Martínez recogió con singular agudeza el hastío y la saturación que por entonces provocaba el Yo lírico con sus excesos verbales y existenciales. Ya Parra, muchos años antes, había sentido el mismo rechazo, y su propuesta había consistido en entronizar al hombre de la calle como sujeto del poema, y multiplicarlo en diferentes hablantes dramáticos. El camino de La nueva novela hacia la impersonalidad de la poesía y la virtual eliminación del autor fue otro: disolver el Ego poético —poeticoide— en favor del lenguaje radicalmente objetivo de los axiomas físico-matemáticos, las hipótesis de ciencia-ficción o de metafísica-ficción, el juego del bricolage, la red de intertextualidades y de citas a mansalva, el uso de recortes de prensa o de material gráfico, los ideogramas chinos, el poema-problema o adivinanza o enigma...

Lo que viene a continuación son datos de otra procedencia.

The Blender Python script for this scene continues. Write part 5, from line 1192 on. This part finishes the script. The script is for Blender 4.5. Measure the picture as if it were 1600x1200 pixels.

Por cierto que el éxito literario de semejantes innovaciones no estaba ni está nunca asegurado; podría no pasar de un juego verbal o de una extravagancia amena. Lo notable de nuestro autor es ese sentido profundo suyo de la poesía, con que logra convertir en verdadero poema aun el más abstracto o fantástico de sus pasatiempos lógicos (o ilógicos). Así, por ejemplo, cuando llega a adherir con scotch en la página del libro pequeños anzuelos metálicos, recurso extraliterario que va acompañado de estos memorables versos: "El sublime pescador es el Cristo de la mano rota / a cuyo anzuelo aún nos resistimos". O así cuando plantea el siguiente problema verbal:

"Un hombre visita el cementerio de su aldea, a orillas del Mediterráneo. Ve unas velas en el mar y las toma por palomas que picotean sobre un techo. Desarrolle esta alucinación. El visitante es usted. Dígalo en la primera persona del singular". El lector familiarizado con la poesía moderna sabe en el acto que la solución al acertijo-tarea es la célebre primera estrofa de El cementerio marino de Paul Valéry; pero el solo planteamiento invertido contiene una feroz sátira de la primera persona singular —del extraordinario ego del poeta lírico— y de las no menos extraordinarias alucinaciones que lo acosan desde el punto de vista lógico-científico. Ésta no es antipoesía, pero sí cabe llamarla literalmente "poesía al revés".

Extraño habría sido que Martínez no se tentara con el experimento limítrofe de inventar, sobre la base del propio idioma, un léxico nuevo e inexistente, que sólo puede operar sobre el lector por sugerencia fonética: "Tristuraban las agras sus temorios / Los lirosos durfían tiestamente/Y ustiales que utilaban afimorios / A las folces turaban distamente". Es el antiguo juego que ensayaron antes, y con variable fortuna, Cortázar, Vallejo, Huidobro y, antes y mejor, el propio Lewis Carroll. En intentos como éste se manifiesta el inevitable límite de la experimentación de Martínez: la carencia de substancia humana en el interior de sus formalismos lógico-mágicos, por brillantes que éstos sean.

Debe ser por eso que suelo terminar mis comentarios sobre Juan Luis Martínez ensalzando textos suyos de otro tipo: los que exhiben un claro valor poético en el sentido habitual del término, v. gr.: "Érase una vez la realidad / con sus ovejas de lana real / la hija del rey pasaba por allá / y las ovejas balan Dios qué bella está / la re la re la realidad". O bien el contrapunto de esta fábula llena de encanto poético y metafisico: "En el trono había una vez, / y se aburría, un viejo rey / que por la noche perdía su manto / y por reina le pusieron al lado / a la re a la re a la realidad". Aun para quienes discutan la ironía y el sentido lúdico del autor, o sus delirios y malabarismos, ésta es buena poesía a secas, digna de ser recordada hoy con nostalgia y agradecimiento.